After graduating from UP in 2010, Jordon Foster, above, has been working for the Peace Crops in Tanzania Africa. Here he stands in front of Victoria Falls in Zambia Africa. (Photo courtesy of Jordon Foster)
By Jordon Foster, Guest Commentary
Jordon Foster graduated from UP in 2010 with a bachelor's degree in civil engineering. Since September 2010, Foster has been working for the Peace Corps as a math and science teacher in Tanzania, Africa. Foster is spending his two-year teaching service in the village of Lugaraqwa. Here is his take on living, working and travelling as a Peace Corps volunteer.

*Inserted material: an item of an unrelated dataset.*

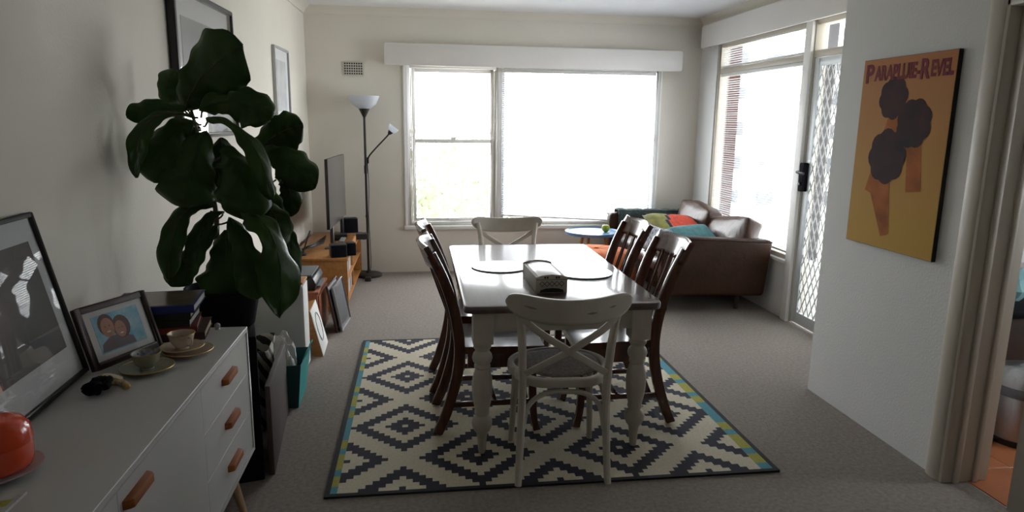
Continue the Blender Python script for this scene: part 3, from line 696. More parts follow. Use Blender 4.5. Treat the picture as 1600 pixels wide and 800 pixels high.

What am I doing? That's the recurring query which clouds my mind like the tropical mist veiling the peaks of this remote East African mountain range.
Visibility is about 100 feet and the footpath I'm trying to follow is branching out in every direction like the tributaries of a river. I trek onward through the warm rain, lost and trying hopelessly to regain my bearings. Maybe it wasn't such a good idea to embark on this ambitious of a journey alone, with a very limited knowledge of Swahili and no route information.
Then, just as my second guessing approaches its apex, the slope tapers and a cool breeze from the other side of the pass blows away my doubts. Through a fleeting window in the clouds I get a virgin glimpse of Lake Nyasa, my destination, 4,000 feet below.
Overwhelmed by excitement, I cruise anxiously down the better-defined footpath for a more encompassing view of one of the oldest, largest and most diverse lakes in the world.
Three hours later I'm at the lakeshore in a small village called Makonde Villagers invariably point and yell "Mzungu," Swahili for "foreigner," in shock while many of the young children cry at the sight of me.
Before long, through broken Swahili and a lot of hand gestures with the friendly and welcoming villagers, I learn that I'm the first white person to visit this village in over a year. It's not hard to believe as I set up my tent on the beach with 30 pairs of eyes tracking my every move, a slight displeasure which, like the heat, is easily overcome with a dip in the crystal clear water which laps gently onto the boulder-strewn beach.
My sojourn is frivolled away in a pleasant haze of sweet mangos, refreshing swim, and comical Swahili lessons from the children. All too soon the sun begins to sink behind the faint outline of Malawian mountains 50 miles away across the lake. Consumed in the blissful moment, I float on my back and gaze at the warm light cast on the steep flanks of the mountains guarding this little village.
Living life to the fullest, that's what I'm doing.
The following day I begin my journey home. Before I graduated from University of Portland in 2010, this trip would have consisted of a grueling 12-mile hike, over the 6,000 foot pass, to a dirt road which I would have to hitch a ride on for 100 miles to the nearest paved road.
Then it's just a 600 mile bus ride from southern Tanzania to the country's international airport in Dar es Salaam and nearly 30 hours of flights/layovers before setting down in the gorgeous Pacific Northwest.
It wouldn't have been a weekend trip to say the least, but I'm not taking that route home.
Since joining the Peace Corps, my journey home consists of a relatively easy two-day walk back to the village of Lugarawa.
Now, a year and a half after my first big adventure to Lake Nyasa, I've been through the crash course of cultural adjustment and feel a little more at home. My Swahili has improved drastically, cold bucket baths and months without electricity are the norm, and ugali, stiff corn porridge eaten with your hands and beans is my go-to meal.
Maisha ni mazuri: life's good.
Although I do take full advantage of my vacation time, to portray the Peace Corps as a two-year vacation would be deceiving.
My job as a math and physics teacher at the village secondary school yields a trying mix of depression and euphoria.
Utter hopelessness, when I'm trudging through hundreds of failed examinations at the end of each term, countered by extraordinary inspiration when a small handful of students succeed against odds which I would undoubtedly never have been able to surmount.
The experience is one to be savored because the extreme lows give new perspective to the blissful highs.
All in all, I've found exactly what I was looking for when I joined the Peace Corps: a life changing experience which has redefined what I thought possible in terms of the highest mountains and lowest valleys of life.